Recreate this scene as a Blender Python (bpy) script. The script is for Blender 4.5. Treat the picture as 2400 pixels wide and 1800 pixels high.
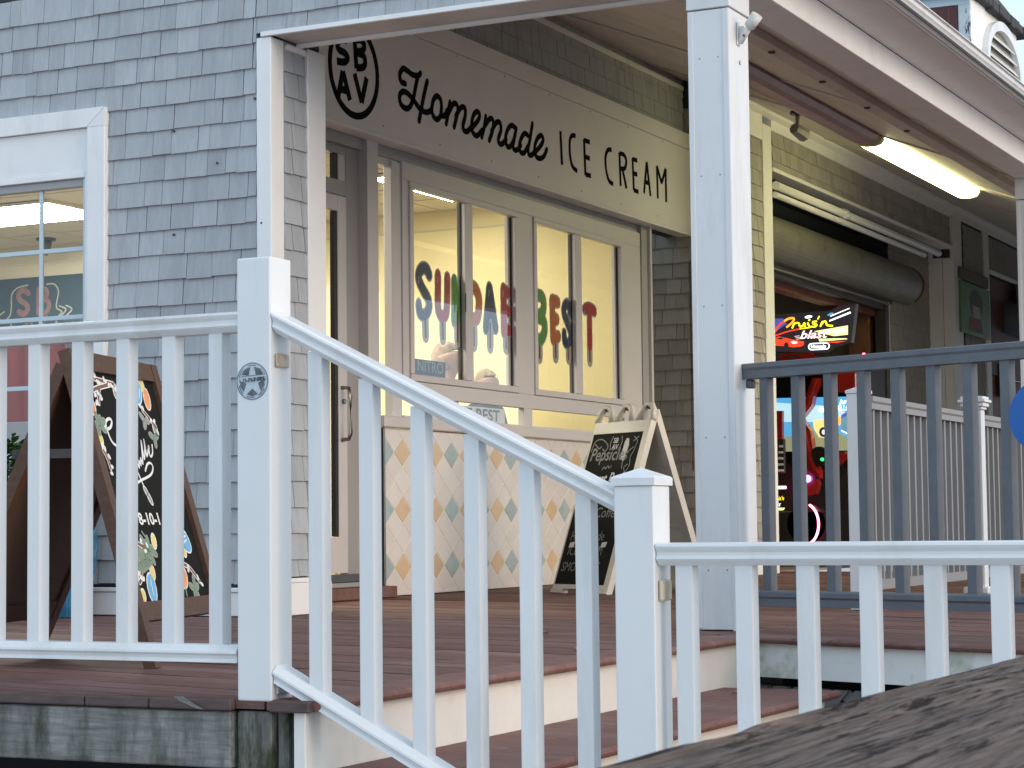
import bpy, bmesh, math, random
from mathutils import Vector, Matrix
import mathutils.noise as mnoise

# ------------------------------------------------------------------ reset, camera, light
for o in list(bpy.data.objects):
    bpy.data.objects.remove(o)
scene = bpy.context.scene
COL = scene.collection
rad = math.radians

cd = bpy.data.cameras.new('camera')
cam = bpy.data.objects.new('camera', cd)
COL.objects.link(cam)
Rm = ((0.8947794609582068, 0.44636924940758016, -0.01114492847237501),
      (0.03977013212800022, -0.05481146699455612, 0.9977043849139012),
      (-0.4447336875455493, 0.8931686270068033, 0.06679633891853322))
CAM = Vector((5.749, -8.871, 0.448))
m4 = Matrix.Identity(4)
for i in range(3):
    m4[i][0] = Rm[0][i]; m4[i][1] = Rm[1][i]; m4[i][2] = -Rm[2][i]; m4[i][3] = CAM[i]
cam.matrix_world = m4
cd.sensor_width = 36.0
cd.lens = 4920 / 2400 * 36.0
cd.clip_start = 0.05
cd.clip_end = 500
cd.dof.use_dof = True
cd.dof.focus_distance = 9.0
cd.dof.aperture_fstop = 60
scene.camera = cam

SUN_AZ = rad(97)      # direction the light comes from, clockwise from +Y
SUN_EL = rad(17)
w = bpy.data.worlds.new('World')
scene.world = w
w.use_nodes = True
wn = w.node_tree
wn.nodes.clear()
sky = wn.nodes.new('ShaderNodeTexSky')
sky.sky_type = 'NISHITA'
sky.sun_disc = False
sky.sun_elevation = SUN_EL
sky.sun_rotation = SUN_AZ
sky.air_density = 1.0
sky.dust_density = 2.5
sky.ozone_density = 1.4
bg = wn.nodes.new('ShaderNodeBackground')
bg.inputs[1].default_value = 0.15
wo = wn.nodes.new('ShaderNodeOutputWorld')
# thin even cloud cover over the clear-sky model
cloud = wn.nodes.new('ShaderNodeMix'); cloud.data_type = 'RGBA'
cloud.inputs[0].default_value = 0.8
cloud.inputs[7].default_value = (4.1, 5.3, 6.6, 1)
wn.links.new(sky.outputs[0], cloud.inputs[6])
wn.links.new(cloud.outputs[2], bg.inputs[0])
wn.links.new(bg.outputs[0], wo.inputs[0])

sd = bpy.data.lights.new('sun', 'SUN')
sd.energy = 1.05
sd.angle = rad(36)
sd.color = (1.0, 0.77, 0.58)
sun = bpy.data.objects.new('sun', sd)
COL.objects.link(sun)
sv = Vector((math.sin(SUN_AZ) * math.cos(SUN_EL), math.cos(SUN_AZ) * math.cos(SUN_EL), math.sin(SUN_EL)))
sun.rotation_euler = sv.to_track_quat('Z', 'Y').to_euler()
sun.location = (20, 10, 20)

scene.view_settings.view_transform = 'Standard'
scene.view_settings.look = 'None'
scene.view_settings.exposure = 0.56
scene.view_settings.gamma = 1.0
scene.render.engine = 'CYCLES'
scene.cycles.max_bounces = 8
scene.cycles.transparent_max_bounces = 24
scene.cycles.caustics_reflective = False
scene.cycles.caustics_refractive = False
scene.cycles.sample_clamp_indirect = 6.0

rng = random.Random(11)

# ------------------------------------------------------------------ materials
def srgb(r, g, b):
    f = lambda c: (c / 255 / 12.92) if c / 255 <= 0.04045 else ((c / 255 + 0.055) / 1.055) ** 2.4
    return (f(r), f(g), f(b))

def pm(name, col, rough=0.5, var=0.08, scale=6.0, stretch=(1, 1, 1), bump=0.0, rnd=0.0, spec=0.5,
       dirt=None, metal=0.0, bscale=None, coat=0.0, detail=6.0, scuff=None):
    m = bpy.data.materials.new(name)
    m.use_nodes = True
    nt = m.node_tree
    N, L = nt.nodes, nt.links
    bs = N['Principled BSDF']
    bs.inputs['Roughness'].default_value = rough
    bs.inputs['Specular IOR Level'].default_value = spec
    bs.inputs['Metallic'].default_value = metal
    bs.inputs['Coat Weight'].default_value = coat
    tc = N.new('ShaderNodeTexCoord')
    oi = N.new('ShaderNodeObjectInfo')
    vm = N.new('ShaderNodeVectorMath'); vm.operation = 'MULTIPLY_ADD'
    L.new(oi.outputs['Random'], vm.inputs[0])
    vm.inputs[1].default_value = (37.0, 53.0, 71.0)
    L.new(tc.outputs['Object'], vm.inputs[2])
    mp = N.new('ShaderNodeMapping')
    mp.inputs['Scale'].default_value = stretch
    L.new(vm.outputs[0], mp.inputs[0])
    nz = N.new('ShaderNodeTexNoise')
    nz.inputs['Scale'].default_value = scale
    nz.inputs['Detail'].default_value = detail
    nz.inputs['Roughness'].default_value = 0.6
    L.new(mp.outputs[0], nz.inputs[0])
    mx = N.new('ShaderNodeMix'); mx.data_type = 'RGBA'
    mx.inputs[6].default_value = tuple(c * (1 - var) for c in col) + (1,)
    mx.inputs[7].default_value = tuple(min(1, c * (1 + var)) for c in col) + (1,)
    rp = N.new('ShaderNodeMapRange')
    rp.inputs[1].default_value = 0.3; rp.inputs[2].default_value = 0.7
    L.new(nz.outputs[0], rp.inputs[0])
    L.new(rp.outputs[0], mx.inputs[0])
    out = mx.outputs[2]
    if dirt:
        dcol, dscale, dlo, dhi, dst = dirt
        mp2 = N.new('ShaderNodeMapping'); mp2.inputs['Scale'].default_value = dst
        L.new(vm.outputs[0], mp2.inputs[0])
        n2 = N.new('ShaderNodeTexNoise'); n2.inputs['Scale'].default_value = dscale
        n2.inputs['Detail'].default_value = 8; n2.inputs['Roughness'].default_value = 0.7
        L.new(mp2.outputs[0], n2.inputs[0])
        r2 = N.new('ShaderNodeMapRange'); r2.inputs[1].default_value = dlo; r2.inputs[2].default_value = dhi
        L.new(n2.outputs[0], r2.inputs[0])
        m2 = N.new('ShaderNodeMix'); m2.data_type = 'RGBA'
        L.new(r2.outputs[0], m2.inputs[0]); L.new(out, m2.inputs[6]); m2.inputs[7].default_value = dcol + (1,)
        out = m2.outputs[2]
    if scuff:
        scol, sscale, slo, shi, sst = scuff
        mp3 = N.new('ShaderNodeMapping'); mp3.inputs['Scale'].default_value = sst; mp3.inputs['Location'].default_value = (5.3, 1.7, 9.1)
        L.new(vm.outputs[0], mp3.inputs[0])
        n3 = N.new('ShaderNodeTexNoise'); n3.inputs['Scale'].default_value = sscale
        n3.inputs['Detail'].default_value = 6; n3.inputs['Roughness'].default_value = 0.75
        L.new(mp3.outputs[0], n3.inputs[0])
        r3 = N.new('ShaderNodeMapRange'); r3.inputs[1].default_value = slo; r3.inputs[2].default_value = shi
        L.new(n3.outputs[0], r3.inputs[0])
        m3 = N.new('ShaderNodeMix'); m3.data_type = 'RGBA'
        L.new(r3.outputs[0], m3.inputs[0]); L.new(out, m3.inputs[6]); m3.inputs[7].default_value = scol + (1,)
        out = m3.outputs[2]
    if rnd:
        hs = N.new('ShaderNodeHueSaturation')
        mr = N.new('ShaderNodeMapRange')
        mr.inputs[3].default_value = 1 - rnd; mr.inputs[4].default_value = 1 + rnd
        L.new(oi.outputs['Random'], mr.inputs[0]); L.new(mr.outputs[0], hs.inputs['Value'])
        L.new(out, hs.inputs['Color']); out = hs.outputs[0]
    L.new(out, bs.inputs['Base Color'])
    if bump:
        bn = N.new('ShaderNodeBump'); bn.inputs['Strength'].default_value = bump; bn.inputs['Distance'].default_value = 0.004
        src = nz
        if bscale:
            src = N.new('ShaderNodeTexNoise'); src.inputs['Scale'].default_value = bscale; src.inputs['Detail'].default_value = 5
            L.new(mp.outputs[0], src.inputs[0])
        L.new(src.outputs[0], bn.inputs['Height']); L.new(bn.outputs[0], bs.inputs['Normal'])
    return m

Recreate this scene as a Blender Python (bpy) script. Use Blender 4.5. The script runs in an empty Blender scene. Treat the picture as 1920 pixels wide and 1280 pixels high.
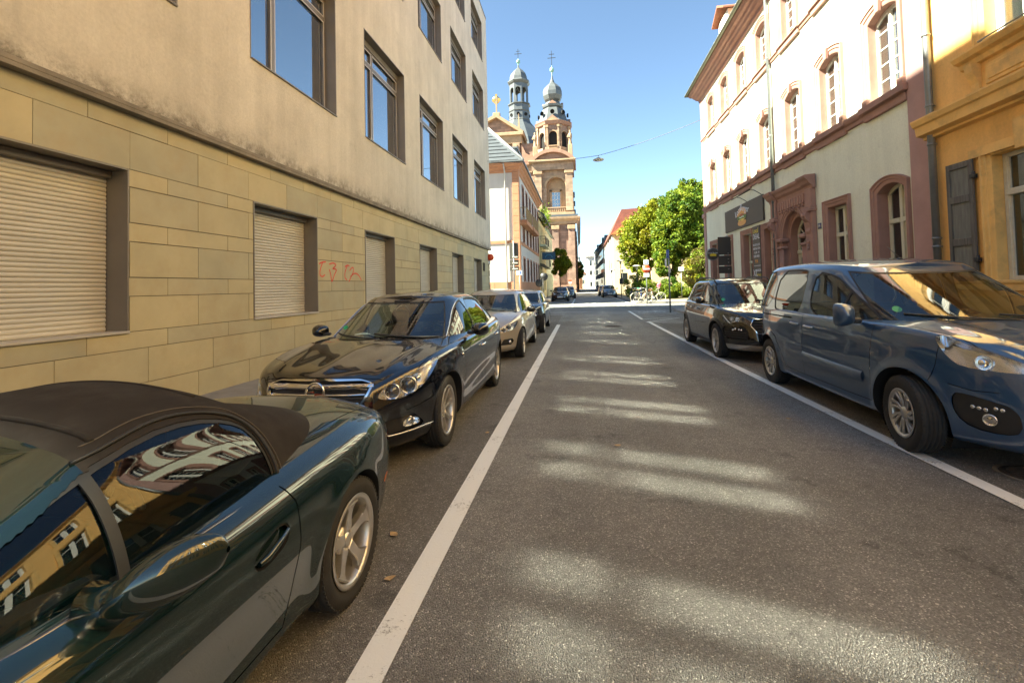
import bpy, bmesh, math, random
import numpy as np
from mathutils import Vector, Matrix, Euler
from mathutils.bvhtree import BVHTree
random.seed(7); np.random.seed(7)
SC = bpy.context.scene
COL = SC.collection
R = math.radians

# ------------------------------------------------------------------ camera
cam_data = bpy.data.cameras.new('camera')
cam = bpy.data.objects.new('camera', cam_data)
COL.objects.link(cam)
_f, _yaw, _pit, _rol = 893.6, 0.1415, 0.0327, -0.0242
_F = Vector((-math.sin(_yaw) * math.cos(_pit), math.cos(_yaw) * math.cos(_pit), math.sin(_pit)))
_R = Vector((math.cos(_yaw), math.sin(_yaw), 0)); _U = _R.cross(_F)
_R2 = _R * math.cos(_rol) + _U * math.sin(_rol); _U2 = -_R * math.sin(_rol) + _U * math.cos(_rol)
cam.matrix_world = Matrix(((_R2.x, _U2.x, -_F.x, 0), (_R2.y, _U2.y, -_F.y, 0), (_R2.z, _U2.z, -_F.z, 1.5164), (0, 0, 0, 1)))
cam_data.sensor_width = 36
cam_data.lens = _f / 1920 * 36
cam_data.shift_y = -(640 - 508.08) / 1920
cam_data.clip_start = 0.05
cam_data.clip_end = 3000
SC.camera = cam

# ------------------------------------------------------------------ light
SUN_TO = Vector((-1, -0.33, 1.06)).normalized()
SUN_EL = math.asin(SUN_TO.z)
SUN_AZ = math.atan2(SUN_TO.x, SUN_TO.y)      # clockwise from +Y
world = bpy.data.worlds.new('World')
SC.world = world
world.use_nodes = True
wn = world.node_tree
wn.nodes.clear()
sky = wn.nodes.new('ShaderNodeTexSky')
sky.sky_type = 'NISHITA'
sky.sun_disc = False
sky.sun_elevation = SUN_EL
sky.sun_rotation = SUN_AZ
sky.altitude = 100
sky.air_density = 0.65
sky.dust_density = 0.15
sky.ozone_density = 1.4
wb = wn.nodes.new('ShaderNodeBackground')
wb.inputs['Strength'].default_value = 0.05
wo = wn.nodes.new('ShaderNodeOutputWorld')
wn.links.new(sky.outputs[0], wb.inputs[0])
wn.links.new(wb.outputs[0], wo.inputs[0])
sun_data = bpy.data.lights.new('sun', 'SUN')
sun_data.energy = 4.2
sun_data.angle = R(0.53)
sun_data.color = (1.0, 0.955, 0.86)
sun = bpy.data.objects.new('sun', sun_data)
sun.rotation_euler = SUN_TO.to_track_quat('Z', 'Y').to_euler()
sun.location = SUN_TO * 60
COL.objects.link(sun)

SC.view_settings.view_transform = 'Standard'
SC.view_settings.look = 'None'
SC.view_settings.gamma = 1
SC.view_settings.use_curve_mapping = False
SC.view_settings.exposure = 3.0
SC.view_settings.use_white_balance = True
SC.view_settings.white_balance_temperature = 7000
SC.view_settings.white_balance_tint = -2
cy = SC.cycles
cy.use_denoising = True
cy.max_bounces = 8
cy.diffuse_bounces = 4
cy.glossy_bounces = 5
cy.transmission_bounces = 6
cy.transparent_max_bounces = 16
cy.caustics_reflective = True
cy.blur_glossy = 0.0
cy.sample_clamp_indirect = 0
cy.use_adaptive_sampling = False
cy.use_guiding = True
cy.use_surface_guiding = True
cy.guiding_training_samples = 64
SC.render.film_transparent = False

# ------------------------------------------------------------------ materials
MATS = {}
def mat(name, col, rough=0.6, metal=0.0, coat=0.0, spec=0.5, var=0.0, scale=4.0, bump=0.0, bscale=60.0, stretch=(1, 1, 1),
        alpha=None, emit=None, var2=None, coatr=0.03, tint=None, detail=6, space='Object'):
    """principled material; var darkens/lightens by noise, var2=(colour, scale, amount) mixes in stains"""
    if name in MATS: return MATS[name]
    m = bpy.data.materials.new(name); MATS[name] = m
    m.use_nodes = True
    nt = m.node_tree; N = nt.nodes; L = nt.links
    b = N['Principled BSDF']
    b.inputs['Base Color'].default_value = (*col, 1)
    b.inputs['Roughness'].default_value = rough
    b.inputs['Metallic'].default_value = metal
    b.inputs['Coat Weight'].default_value = coat
    b.inputs['Coat Roughness'].default_value = coatr
    b.inputs['Specular IOR Level'].default_value = spec
    if var or bump or var2:
        tc = N.new('ShaderNodeNewGeometry' if space == 'World' else 'ShaderNodeTexCoord')
        mp = N.new('ShaderNodeMapping'); mp.inputs['Scale'].default_value = stretch
        L.new(tc.outputs['Position' if space == 'World' else 'Object'], mp.inputs[0])
        cur = None
        if var:
            n = N.new('ShaderNodeTexNoise'); n.inputs['Scale'].default_value = scale; n.inputs['Detail'].default_value = detail
            n.inputs['Roughness'].default_value = 0.65
            L.new(mp.outputs[0], n.inputs[0])
            r = N.new('ShaderNodeMapRange'); r.inputs[1].default_value = 0.3; r.inputs[2].default_value = 0.7
            r.inputs[3].default_value = 1 - var; r.inputs[4].default_value = 1 + var
            L.new(n.outputs[0], r.inputs[0])
            mx = N.new('ShaderNodeVectorMath'); mx.operation = 'SCALE'
            mx.inputs[0].default_value = col
            L.new(r.outputs[0], mx.inputs['Scale'])
            cur = mx.outputs[0]
        if var2:
            c2, s2, amt = var2
            n2 = N.new('ShaderNodeTexNoise'); n2.inputs['Scale'].default_value = s2; n2.inputs['Detail'].default_value = 7
            n2.inputs['Roughness'].default_value = 0.7
            L.new(mp.outputs[0], n2.inputs[0])
            r2 = N.new('ShaderNodeMapRange'); r2.inputs[1].default_value = 0.48; r2.inputs[2].default_value = 0.68
            r2.inputs[3].default_value = 0; r2.inputs[4].default_value = amt
            L.new(n2.outputs[0], r2.inputs[0])
            mm = N.new('ShaderNodeMix'); mm.data_type = 'RGBA'
            L.new(r2.outputs[0], mm.inputs[0])
            if cur: L.new(cur, mm.inputs[6])
            else: mm.inputs[6].default_value = (*col, 1)
            mm.inputs[7].default_value = (*c2, 1)
            cur = mm.outputs[2]
        if cur: L.new(cur, b.inputs['Base Color'])
        if bump:
            nb = N.new('ShaderNodeTexNoise'); nb.inputs['Scale'].default_value = bscale; nb.inputs['Detail'].default_value = 5
            L.new(mp.outputs[0], nb.inputs[0])
            bp = N.new('ShaderNodeBump'); bp.inputs['Strength'].default_value = 1.0; bp.inputs['Distance'].default_value = bump
            L.new(nb.outputs[0], bp.inputs['Height']); L.new(bp.outputs[0], b.inputs['Normal'])
    if emit:
        b.inputs['Emission Color'].default_value = (*emit[0], 1); b.inputs['Emission Strength'].default_value = emit[1]
    return m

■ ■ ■

- [What this task involves]: List every line in the records above that contains the word "pixels".

- [Written answer]:
Recreate this scene as a Blender Python (bpy) script. The script is for Blender 4.5. Treat the picture as 2400 pixels wide and 1800 pixels high.
Recreate this scene as a Blender Python (bpy) script. Use Blender 4.5. The script runs in an empty Blender scene. Treat the picture as 1920 pixels wide and 1280 pixels high.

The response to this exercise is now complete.